In April, Road Scholar, a non-profit organization that offers educational travel programs for adults, created a collection of free, virtual lectures about subjects from travel to history to cooking to politics. There are nearly 40 lectures included in the series, and both live-stream lectures and recordings are available. This fascinating series dives into Picasso’s masterpieces, the political climate in Morocco, the formation of Victoria Falls, housing segregation and gentrification in Detroit, and offers a Native American cooking demonstration, in addition to several other subjects.


Check out Part 1 of “An Introduction to the Great Lakes” on Wednesday, July 15, or “Running & Hiding from the Nazis: My Miraculous Escape from the Holocaust”, on Monday, July 13.

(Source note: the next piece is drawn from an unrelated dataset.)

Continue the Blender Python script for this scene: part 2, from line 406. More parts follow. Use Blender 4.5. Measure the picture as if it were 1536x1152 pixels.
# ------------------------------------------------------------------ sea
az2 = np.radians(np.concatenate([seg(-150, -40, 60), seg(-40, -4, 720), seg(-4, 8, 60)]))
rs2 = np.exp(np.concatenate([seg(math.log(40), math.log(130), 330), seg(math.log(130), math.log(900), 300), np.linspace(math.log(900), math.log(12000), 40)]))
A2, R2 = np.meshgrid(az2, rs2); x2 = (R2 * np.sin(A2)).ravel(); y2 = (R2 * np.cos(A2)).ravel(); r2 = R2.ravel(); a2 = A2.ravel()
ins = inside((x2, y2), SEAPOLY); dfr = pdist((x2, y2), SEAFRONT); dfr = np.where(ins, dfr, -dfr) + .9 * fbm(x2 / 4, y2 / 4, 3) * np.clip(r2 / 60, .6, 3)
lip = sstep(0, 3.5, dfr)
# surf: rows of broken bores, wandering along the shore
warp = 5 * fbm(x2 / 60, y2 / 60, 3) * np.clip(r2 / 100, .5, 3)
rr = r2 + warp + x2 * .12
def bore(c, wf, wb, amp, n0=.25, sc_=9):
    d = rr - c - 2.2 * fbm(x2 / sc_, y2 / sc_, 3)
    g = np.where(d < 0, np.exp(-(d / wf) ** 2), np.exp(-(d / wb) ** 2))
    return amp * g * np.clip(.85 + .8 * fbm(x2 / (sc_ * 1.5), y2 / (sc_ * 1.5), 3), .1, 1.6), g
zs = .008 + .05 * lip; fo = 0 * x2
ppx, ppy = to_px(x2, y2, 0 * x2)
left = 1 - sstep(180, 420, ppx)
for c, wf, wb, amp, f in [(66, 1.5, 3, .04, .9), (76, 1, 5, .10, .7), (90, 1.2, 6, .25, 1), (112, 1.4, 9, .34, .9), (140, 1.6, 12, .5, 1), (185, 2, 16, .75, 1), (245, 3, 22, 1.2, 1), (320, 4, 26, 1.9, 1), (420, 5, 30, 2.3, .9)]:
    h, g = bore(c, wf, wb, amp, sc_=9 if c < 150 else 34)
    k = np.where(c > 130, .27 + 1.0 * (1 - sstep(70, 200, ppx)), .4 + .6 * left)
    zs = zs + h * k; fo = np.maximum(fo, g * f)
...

Many lectures are between 40 minutes and one hour long and are led by historians, professors, archaeologists, state historians, and many more.


Policy wonks can try a virtual lecture series offered by The Ronald Reagan Presidential Foundation & Institute filled with conversations with American political greats.

This series includes discussions with Karl Rove, a former White House Deputy Chief of Staff (2004 to 2007), Newt Gingrich, a former Speaker of the U.S. House of Representatives, as well as John Tuttle, the New York Stock Exchange Chief Commercial Officer and Vice Chairman, John Tuttle.


The series is free and is live-streamed on the Reagan Foundation's YouTube channel.


Are you interested in the history of art criticism or how a gallery operates? Find out with the Sotheby's Institute of Art summer lecture series. Sotheby's, which has locations in London and New York City, is running a four-part live-streamed lecture series led by industry experts and museum staff.


Watch "Power and Propaganda: Art During the French Revolution" on Monday, July 13, "An Insider's Guide to Art Writing with Apollo Magazine" on Wednesday, July 22, and "Opening Up the Gallery: David Zwirner,” on Monday, July 27. These events are between an hour and an hour and a half long.


Economics, civil disobedience, and succeeding in college are all covered through the University of California, Santa Barbara’s (UCSB) 10-part summer lecture series. The virtual lectures run from July through Aug. 10 and are led by the university’s professors. Listeners can learn about how music was used in mourning in communist East Germany or about behavioral economics.


Viewers can also check out past UCSB lectures on the UCSB Admissions YouTube channel, which discusses topics like decoding time and space and the black plague.